Провиденциальные коды, к которым в соответствии с общими культурными нормами своей эпохи прибегают Пугачев и Бибиков – антагонисты из разных социальных групп, – Пушкин исподволь вводит и в авторское повествование. Вопреки собственным уверениям в предисловии к «Истории», он, подобно летописцам древности, расцвечивает некоторые эпизоды анекдотами о невероятных происшествиях и чудесах, которые наводят на мысль, что речь идет о вмешательстве высших сил в исторические события. Хотя все эти анекдоты основаны на документальных источниках, не отличающихся полной достоверностью, Пушкин оставляет их без авторского комментария и оценки, не подвергая критическому анализу. Более того, в некоторых случаях он редактирует документы, чтобы усилить драматический эффект подобных эпизодов и подчеркнуть их провиденциальный смысл. Для этого Пушкин выбирает сюжеты, в которых ясно прочитываются параллели к известным библейским и агиографическим прототипам. Таков, например, рассказ о чудесном спасении часовых во время взрыва пугачевцами церковной колокольни в Яицкой крепости:
Нижняя палата развалилась, и верхние шесть ярусов осели, подавив нескольких людей, находившихся близ колокольни. Камни, не быв разметаны, свалились в груду. Бывшие же в самом верхнем ярусе шесть часовых при пушке свалились оттоле живы; а один из них, в то время спавший, опустился не только без всякого вреда, но даже не проснувшись [IX: 46].

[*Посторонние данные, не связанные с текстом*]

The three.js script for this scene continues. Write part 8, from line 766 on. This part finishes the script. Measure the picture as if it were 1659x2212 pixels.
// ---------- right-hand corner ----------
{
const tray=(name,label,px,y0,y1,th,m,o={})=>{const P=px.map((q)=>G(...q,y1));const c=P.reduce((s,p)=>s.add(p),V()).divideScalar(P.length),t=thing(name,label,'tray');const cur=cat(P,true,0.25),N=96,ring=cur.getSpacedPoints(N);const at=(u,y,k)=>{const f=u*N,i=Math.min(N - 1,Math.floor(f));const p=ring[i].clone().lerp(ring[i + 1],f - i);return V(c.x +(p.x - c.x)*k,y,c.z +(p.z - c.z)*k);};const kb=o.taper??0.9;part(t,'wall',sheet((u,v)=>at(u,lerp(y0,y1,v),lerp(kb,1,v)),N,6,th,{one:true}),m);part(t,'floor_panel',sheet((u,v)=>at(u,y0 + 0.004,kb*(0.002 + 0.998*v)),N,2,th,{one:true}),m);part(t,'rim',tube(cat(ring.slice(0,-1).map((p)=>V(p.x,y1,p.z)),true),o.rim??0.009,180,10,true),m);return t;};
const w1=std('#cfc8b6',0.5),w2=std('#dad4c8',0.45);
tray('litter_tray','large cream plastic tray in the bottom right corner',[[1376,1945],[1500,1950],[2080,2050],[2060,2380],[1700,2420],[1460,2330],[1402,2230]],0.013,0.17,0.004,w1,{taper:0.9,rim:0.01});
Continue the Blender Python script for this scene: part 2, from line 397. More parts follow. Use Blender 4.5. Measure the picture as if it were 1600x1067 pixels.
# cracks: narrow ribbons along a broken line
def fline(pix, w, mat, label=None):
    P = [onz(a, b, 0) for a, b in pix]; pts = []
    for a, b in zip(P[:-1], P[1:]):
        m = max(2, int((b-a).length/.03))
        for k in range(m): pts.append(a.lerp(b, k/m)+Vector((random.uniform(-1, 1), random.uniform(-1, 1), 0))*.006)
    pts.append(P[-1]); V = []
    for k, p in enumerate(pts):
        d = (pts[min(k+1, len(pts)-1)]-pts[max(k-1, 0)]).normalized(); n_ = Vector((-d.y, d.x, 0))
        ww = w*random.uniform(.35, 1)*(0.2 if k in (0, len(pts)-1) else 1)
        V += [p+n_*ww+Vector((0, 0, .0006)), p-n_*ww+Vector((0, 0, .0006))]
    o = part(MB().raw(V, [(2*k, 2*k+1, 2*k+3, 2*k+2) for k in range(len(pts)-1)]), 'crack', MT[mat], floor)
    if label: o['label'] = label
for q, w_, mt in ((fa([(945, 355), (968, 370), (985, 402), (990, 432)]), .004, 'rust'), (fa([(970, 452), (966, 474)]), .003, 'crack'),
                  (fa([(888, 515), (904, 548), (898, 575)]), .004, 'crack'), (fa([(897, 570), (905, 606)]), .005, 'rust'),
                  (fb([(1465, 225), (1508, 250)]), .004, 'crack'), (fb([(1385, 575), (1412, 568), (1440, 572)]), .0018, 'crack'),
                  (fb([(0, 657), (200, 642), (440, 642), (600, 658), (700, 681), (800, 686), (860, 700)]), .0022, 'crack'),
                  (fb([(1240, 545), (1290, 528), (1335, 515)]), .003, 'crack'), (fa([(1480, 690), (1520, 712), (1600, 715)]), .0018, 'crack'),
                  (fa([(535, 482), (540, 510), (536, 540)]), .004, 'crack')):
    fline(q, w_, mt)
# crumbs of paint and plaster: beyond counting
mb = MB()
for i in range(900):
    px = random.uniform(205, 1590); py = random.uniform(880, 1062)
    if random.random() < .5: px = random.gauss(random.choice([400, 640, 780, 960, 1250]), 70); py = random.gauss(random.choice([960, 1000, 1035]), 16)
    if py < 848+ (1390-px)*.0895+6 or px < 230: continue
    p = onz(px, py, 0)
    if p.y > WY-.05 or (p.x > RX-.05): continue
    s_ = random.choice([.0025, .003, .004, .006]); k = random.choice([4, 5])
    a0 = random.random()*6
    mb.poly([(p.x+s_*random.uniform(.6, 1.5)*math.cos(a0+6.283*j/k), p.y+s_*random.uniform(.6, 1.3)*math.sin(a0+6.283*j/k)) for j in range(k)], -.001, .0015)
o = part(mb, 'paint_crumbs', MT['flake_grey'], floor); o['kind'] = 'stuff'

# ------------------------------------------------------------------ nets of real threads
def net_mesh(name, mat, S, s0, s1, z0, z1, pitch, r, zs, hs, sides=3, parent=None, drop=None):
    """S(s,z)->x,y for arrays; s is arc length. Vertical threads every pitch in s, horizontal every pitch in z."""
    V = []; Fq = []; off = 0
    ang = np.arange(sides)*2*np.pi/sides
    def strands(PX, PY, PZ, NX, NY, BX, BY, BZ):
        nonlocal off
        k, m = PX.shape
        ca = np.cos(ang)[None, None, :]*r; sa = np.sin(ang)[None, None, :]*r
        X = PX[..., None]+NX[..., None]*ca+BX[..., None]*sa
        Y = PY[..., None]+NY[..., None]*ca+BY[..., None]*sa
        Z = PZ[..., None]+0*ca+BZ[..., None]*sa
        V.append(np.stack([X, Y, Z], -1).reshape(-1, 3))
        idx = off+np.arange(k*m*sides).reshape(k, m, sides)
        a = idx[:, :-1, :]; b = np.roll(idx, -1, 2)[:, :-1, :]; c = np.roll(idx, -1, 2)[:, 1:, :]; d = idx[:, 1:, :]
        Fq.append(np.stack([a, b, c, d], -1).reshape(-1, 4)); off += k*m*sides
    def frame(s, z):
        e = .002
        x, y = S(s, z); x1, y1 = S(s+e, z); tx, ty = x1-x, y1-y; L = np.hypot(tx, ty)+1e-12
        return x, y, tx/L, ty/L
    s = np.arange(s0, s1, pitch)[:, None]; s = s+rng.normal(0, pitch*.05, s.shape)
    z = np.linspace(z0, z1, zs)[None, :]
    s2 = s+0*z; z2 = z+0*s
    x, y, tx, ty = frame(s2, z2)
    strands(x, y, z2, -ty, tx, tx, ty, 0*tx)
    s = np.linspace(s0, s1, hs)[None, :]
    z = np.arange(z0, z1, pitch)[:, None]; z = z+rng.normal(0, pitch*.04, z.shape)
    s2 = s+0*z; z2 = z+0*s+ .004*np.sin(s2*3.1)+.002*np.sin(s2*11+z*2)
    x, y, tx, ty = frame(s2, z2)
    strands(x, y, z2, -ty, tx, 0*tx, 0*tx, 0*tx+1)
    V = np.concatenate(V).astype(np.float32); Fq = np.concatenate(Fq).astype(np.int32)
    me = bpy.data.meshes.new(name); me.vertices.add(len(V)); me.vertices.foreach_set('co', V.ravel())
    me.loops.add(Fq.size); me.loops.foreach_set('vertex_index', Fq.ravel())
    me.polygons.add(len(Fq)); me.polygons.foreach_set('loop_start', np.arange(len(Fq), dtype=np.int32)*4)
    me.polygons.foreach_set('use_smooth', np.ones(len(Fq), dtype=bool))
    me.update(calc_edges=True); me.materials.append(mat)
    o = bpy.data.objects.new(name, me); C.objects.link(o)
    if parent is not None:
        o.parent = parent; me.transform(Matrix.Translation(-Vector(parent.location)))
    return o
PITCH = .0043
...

В распоряжении Пушкина было два документальных свидетельства об осаде Яицкой крепости, о чем он сам сообщает в примечании к «Истории»:
Следующие любопытные подробности взяты мною из весьма замечательной статьи (Оборона Яицкой крепости от партии мятежников), напечатанной в Отечественных Записках П. П. Свиньина. В некоторых показаниях следовал я журналу Симонова, предполагая более достоверности в официальном документе, нежели в воспоминаниях старика. Но вообще статья неизвестного очевидца носит драгоценную печать истины, неукрашенной и простодушной [IX: 112].